Through Family Care, ASPIRES sponsored two learning projects in Uganda intended to reach economically and socially vulnerable families with a child at risk of separation or whose previously separated children were returning to family care. The Family Resilience (FARE) and Economic Strengthening to Keep and Reintegrate Children in Family Care (ESFAM) projects offered a range of services to increase family stability and reduce the likelihood of future separation or re-separation. Both projects were based on the theory that a combination of case management, social support and household economic and livelihood strengthening would stabilize highly vulnerable households, facilitating the return of separated children to family care and preventing future family disintegration. In addition to supporting families, the projects offered an opportunity for learning about how to provide these services, how families experienced them and how well they worked through in-depth, longitudinal qualitative research.

Theory of change

Both FARE and ESFAM were based on an understanding, from practice wisdom and the literature, that a combination of economic, social, and contextual issues contribute to family-child separation, in ways that likely differ for every family. Interventions, therefore, should be aligned to the specific needs of a household. The projects’ theory of change posited that tailored ES activities along with case management-based social support activities would reduce drivers of separation, making families more resilient, which would reduce child separation and support child reintegration.

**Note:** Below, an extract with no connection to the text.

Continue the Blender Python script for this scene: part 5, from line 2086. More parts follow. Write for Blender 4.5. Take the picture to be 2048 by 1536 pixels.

In support of ASPIRES’ objective to assess the effects of different types of economic strengthening activities integrated with family support activities among targeted families, the Family Care project designed a mixed methods evaluation to be implemented alongside programming. Longitudinal qualitative research was integrated to help understand how (well), from participants’ perspectives, the FARE and ESFAM interventions aligned with project-identified drivers of separation and families’ experienced effects on economic and social family well-being. The findings presented in this report are derived from the longitudinal descriptive data generated as part of the evaluation design.